1)  Der Studie lag folgende Definition von ZV zugrunde: „Zwangsverheiratungen liegen dann vor, wenn mindestens einer der Eheleute durch die Ausübung von Gewalt oder durch die Drohung mit einem empfindlichen Übel zum Eingehen einer formellen oder informellen (also durch eine religiöse oder soziale Zeremonie geschlossenen) Ehe gezwungen wird und mit seiner Weigerung kein Gehör findet oder es nicht wagt, sich zu widersetzen.“ (S. 18).

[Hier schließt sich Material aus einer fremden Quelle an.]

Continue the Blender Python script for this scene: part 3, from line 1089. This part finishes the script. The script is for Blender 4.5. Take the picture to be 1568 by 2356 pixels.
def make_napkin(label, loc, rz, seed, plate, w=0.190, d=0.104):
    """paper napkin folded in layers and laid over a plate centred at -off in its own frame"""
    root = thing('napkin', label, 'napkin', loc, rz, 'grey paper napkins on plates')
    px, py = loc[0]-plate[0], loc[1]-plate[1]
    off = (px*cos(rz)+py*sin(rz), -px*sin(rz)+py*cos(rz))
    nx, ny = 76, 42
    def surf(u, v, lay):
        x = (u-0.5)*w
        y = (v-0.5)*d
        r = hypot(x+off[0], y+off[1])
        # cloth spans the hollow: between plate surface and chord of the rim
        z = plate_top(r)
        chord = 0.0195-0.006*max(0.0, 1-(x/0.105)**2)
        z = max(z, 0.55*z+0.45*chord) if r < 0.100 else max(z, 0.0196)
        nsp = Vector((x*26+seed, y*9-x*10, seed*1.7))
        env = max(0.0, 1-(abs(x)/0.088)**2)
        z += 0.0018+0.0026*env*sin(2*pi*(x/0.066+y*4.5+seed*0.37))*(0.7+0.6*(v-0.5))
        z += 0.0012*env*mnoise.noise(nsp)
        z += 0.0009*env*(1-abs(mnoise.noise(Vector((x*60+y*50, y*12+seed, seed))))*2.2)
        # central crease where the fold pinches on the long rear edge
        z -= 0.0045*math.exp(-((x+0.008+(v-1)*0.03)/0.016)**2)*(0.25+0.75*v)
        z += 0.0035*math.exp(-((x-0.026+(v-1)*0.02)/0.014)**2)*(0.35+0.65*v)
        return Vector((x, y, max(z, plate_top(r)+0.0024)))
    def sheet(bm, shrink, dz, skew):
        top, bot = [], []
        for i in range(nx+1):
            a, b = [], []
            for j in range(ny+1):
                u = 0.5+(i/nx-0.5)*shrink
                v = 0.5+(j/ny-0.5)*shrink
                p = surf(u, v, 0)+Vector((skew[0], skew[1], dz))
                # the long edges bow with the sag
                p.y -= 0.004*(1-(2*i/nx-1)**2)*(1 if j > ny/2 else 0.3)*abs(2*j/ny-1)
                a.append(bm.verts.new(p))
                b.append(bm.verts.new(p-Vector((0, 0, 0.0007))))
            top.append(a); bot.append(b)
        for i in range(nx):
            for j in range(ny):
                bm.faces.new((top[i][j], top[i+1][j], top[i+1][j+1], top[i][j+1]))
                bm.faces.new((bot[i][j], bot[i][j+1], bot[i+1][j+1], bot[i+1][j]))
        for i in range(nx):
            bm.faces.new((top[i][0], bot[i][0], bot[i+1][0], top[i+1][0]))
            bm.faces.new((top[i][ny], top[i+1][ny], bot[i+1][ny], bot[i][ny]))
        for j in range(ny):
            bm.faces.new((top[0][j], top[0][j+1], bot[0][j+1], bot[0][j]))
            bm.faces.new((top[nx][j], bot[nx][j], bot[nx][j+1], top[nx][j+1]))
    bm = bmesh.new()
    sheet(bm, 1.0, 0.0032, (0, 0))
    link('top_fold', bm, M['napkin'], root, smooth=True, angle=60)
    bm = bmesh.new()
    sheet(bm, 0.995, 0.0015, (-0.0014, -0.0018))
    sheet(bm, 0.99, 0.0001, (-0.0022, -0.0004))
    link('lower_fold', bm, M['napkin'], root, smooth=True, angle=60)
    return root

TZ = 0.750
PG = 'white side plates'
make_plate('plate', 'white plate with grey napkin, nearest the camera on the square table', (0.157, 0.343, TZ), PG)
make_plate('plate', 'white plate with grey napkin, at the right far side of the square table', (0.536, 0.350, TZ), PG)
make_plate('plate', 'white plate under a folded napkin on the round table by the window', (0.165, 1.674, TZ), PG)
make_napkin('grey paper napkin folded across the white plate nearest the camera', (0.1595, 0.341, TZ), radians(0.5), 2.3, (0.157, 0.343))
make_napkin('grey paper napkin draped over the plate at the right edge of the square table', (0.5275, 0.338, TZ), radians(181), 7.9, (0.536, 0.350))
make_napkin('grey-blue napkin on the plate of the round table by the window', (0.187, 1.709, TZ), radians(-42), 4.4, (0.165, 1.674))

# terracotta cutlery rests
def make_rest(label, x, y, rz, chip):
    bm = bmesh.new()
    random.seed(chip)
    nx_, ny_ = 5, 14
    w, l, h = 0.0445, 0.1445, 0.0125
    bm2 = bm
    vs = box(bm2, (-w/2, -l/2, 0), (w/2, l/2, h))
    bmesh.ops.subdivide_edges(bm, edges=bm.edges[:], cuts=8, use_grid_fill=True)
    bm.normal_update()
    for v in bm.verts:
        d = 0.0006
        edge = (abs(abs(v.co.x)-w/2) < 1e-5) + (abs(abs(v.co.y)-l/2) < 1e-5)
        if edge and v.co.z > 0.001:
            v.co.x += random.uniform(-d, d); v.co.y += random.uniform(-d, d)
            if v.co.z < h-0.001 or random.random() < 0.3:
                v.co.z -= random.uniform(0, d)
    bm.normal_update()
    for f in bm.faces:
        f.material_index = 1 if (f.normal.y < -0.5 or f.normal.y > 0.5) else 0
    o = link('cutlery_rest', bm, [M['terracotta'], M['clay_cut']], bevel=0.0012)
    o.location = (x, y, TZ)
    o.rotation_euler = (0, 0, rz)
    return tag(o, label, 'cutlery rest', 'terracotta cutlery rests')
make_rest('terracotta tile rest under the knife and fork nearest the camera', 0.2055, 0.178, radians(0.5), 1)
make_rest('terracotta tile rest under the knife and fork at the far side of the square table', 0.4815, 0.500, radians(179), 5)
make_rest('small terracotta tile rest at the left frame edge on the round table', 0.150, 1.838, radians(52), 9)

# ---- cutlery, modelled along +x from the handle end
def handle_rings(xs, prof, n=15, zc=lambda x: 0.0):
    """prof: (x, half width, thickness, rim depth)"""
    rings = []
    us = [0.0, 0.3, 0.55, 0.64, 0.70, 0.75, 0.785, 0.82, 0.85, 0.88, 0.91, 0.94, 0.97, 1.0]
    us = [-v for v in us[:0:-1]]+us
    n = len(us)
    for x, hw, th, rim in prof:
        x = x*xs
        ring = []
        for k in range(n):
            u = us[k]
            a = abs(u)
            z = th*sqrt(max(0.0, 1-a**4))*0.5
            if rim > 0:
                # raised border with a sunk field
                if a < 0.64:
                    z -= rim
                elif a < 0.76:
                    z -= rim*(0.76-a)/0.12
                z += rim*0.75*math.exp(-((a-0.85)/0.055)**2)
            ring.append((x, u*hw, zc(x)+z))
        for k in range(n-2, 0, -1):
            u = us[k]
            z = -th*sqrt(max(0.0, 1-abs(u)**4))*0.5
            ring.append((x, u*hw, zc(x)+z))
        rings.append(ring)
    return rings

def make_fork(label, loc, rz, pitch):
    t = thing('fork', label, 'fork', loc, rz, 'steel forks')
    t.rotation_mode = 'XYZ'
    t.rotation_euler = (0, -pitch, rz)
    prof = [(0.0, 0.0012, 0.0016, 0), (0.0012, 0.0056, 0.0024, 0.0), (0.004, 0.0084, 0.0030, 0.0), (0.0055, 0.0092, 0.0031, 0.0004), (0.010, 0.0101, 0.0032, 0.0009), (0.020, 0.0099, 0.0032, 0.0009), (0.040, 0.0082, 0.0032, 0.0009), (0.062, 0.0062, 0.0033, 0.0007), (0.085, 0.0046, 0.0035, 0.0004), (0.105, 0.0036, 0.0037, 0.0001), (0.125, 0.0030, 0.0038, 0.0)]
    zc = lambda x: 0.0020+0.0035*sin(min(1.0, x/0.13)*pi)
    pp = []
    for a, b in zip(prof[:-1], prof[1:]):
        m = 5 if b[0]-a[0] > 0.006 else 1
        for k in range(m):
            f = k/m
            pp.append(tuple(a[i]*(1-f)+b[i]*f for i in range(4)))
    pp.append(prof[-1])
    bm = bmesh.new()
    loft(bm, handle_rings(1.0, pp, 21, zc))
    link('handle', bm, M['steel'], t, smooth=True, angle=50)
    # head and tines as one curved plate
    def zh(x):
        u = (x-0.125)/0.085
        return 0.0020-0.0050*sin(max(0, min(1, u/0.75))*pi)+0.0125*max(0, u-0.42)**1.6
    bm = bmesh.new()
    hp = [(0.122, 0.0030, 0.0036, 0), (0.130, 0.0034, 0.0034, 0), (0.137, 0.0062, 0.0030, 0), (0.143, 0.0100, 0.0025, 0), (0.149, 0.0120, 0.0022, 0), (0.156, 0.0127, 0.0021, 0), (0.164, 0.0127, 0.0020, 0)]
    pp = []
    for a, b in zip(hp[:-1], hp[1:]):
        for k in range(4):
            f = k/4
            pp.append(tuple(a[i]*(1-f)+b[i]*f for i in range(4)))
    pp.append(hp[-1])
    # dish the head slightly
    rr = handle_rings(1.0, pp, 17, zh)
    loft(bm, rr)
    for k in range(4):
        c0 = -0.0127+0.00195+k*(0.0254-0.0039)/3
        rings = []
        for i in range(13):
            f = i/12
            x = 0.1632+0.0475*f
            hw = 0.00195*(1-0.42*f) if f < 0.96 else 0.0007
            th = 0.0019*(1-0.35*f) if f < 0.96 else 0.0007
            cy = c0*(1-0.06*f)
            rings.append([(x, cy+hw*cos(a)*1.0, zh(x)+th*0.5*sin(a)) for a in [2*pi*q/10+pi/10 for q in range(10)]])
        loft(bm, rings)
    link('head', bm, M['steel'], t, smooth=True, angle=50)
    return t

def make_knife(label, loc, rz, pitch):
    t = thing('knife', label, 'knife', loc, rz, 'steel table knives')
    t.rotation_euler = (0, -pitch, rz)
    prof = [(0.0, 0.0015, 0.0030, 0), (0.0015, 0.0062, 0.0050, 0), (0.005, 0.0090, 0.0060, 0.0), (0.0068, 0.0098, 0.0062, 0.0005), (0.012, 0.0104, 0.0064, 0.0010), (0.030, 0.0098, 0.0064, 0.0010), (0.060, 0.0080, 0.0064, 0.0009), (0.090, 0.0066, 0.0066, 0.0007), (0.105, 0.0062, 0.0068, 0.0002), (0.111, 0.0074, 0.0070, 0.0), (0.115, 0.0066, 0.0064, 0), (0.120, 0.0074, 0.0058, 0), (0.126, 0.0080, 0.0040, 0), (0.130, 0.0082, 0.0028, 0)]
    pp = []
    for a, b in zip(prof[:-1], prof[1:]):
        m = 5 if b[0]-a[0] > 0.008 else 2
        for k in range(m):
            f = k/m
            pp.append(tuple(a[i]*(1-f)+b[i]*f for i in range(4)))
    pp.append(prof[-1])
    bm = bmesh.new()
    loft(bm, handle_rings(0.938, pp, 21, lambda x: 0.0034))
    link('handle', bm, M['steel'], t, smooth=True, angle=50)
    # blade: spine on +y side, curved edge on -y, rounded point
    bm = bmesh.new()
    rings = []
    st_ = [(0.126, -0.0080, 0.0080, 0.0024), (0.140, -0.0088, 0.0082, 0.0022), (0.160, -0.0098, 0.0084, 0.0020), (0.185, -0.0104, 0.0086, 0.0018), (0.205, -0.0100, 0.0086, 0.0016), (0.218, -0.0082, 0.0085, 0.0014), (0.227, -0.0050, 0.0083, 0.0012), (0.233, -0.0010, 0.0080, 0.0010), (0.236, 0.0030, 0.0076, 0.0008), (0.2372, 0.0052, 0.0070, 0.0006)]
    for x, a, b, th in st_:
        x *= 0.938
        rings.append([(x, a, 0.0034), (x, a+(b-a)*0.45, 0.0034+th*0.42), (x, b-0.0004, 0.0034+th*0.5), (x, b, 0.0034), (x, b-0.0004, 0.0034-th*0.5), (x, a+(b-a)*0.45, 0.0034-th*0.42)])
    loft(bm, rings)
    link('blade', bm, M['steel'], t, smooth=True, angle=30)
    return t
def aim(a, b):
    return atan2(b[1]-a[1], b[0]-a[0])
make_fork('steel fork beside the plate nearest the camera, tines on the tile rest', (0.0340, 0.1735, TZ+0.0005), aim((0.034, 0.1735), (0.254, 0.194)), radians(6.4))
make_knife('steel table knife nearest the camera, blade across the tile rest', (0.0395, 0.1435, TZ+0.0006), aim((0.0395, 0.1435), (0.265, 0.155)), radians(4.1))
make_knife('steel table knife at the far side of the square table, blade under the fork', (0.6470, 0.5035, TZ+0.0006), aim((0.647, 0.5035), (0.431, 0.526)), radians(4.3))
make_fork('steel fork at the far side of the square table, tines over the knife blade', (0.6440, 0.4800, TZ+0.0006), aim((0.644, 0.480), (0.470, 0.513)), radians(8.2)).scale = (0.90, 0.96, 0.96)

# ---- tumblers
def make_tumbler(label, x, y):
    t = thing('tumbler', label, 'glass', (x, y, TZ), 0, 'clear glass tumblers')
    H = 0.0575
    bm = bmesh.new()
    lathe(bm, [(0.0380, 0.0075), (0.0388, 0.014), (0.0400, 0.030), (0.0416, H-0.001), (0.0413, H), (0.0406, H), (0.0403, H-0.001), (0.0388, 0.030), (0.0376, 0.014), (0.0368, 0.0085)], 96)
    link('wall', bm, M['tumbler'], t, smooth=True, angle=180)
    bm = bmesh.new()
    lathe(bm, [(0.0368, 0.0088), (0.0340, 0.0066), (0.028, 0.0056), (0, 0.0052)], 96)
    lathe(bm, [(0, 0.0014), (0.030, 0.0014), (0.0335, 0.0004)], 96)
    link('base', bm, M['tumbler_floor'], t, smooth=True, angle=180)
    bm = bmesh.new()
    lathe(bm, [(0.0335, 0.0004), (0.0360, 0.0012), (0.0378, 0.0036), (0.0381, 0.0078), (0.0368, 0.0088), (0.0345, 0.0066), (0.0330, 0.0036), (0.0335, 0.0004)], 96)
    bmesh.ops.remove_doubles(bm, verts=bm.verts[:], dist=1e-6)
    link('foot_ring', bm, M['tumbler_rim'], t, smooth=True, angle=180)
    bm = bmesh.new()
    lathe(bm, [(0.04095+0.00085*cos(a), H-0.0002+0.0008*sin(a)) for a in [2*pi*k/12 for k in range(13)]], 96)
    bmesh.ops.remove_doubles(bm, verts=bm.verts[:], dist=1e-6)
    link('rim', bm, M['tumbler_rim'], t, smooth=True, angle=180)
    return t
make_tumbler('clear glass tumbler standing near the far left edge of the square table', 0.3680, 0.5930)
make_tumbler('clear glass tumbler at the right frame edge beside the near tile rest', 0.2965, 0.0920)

2) Betrachtet man die Namen der Beiratsmitglieder sowie der Teilnehmer/innen des wissenschaftlichen Workshops zur Studie, dann fallen sofort Personen auf, die vor einigen Jahren Necla Kelek in der ZEIT angeprangert oder Beiträge zur Zementierung des Feindbildes Islamkritik in dem entsprechenden Buch von T. Schneiders beigesteuert hatten. So Heiner Bielefeldt, Monika Schröttle, Ursula Boos.-Nünning und Birgit Rommelspacher.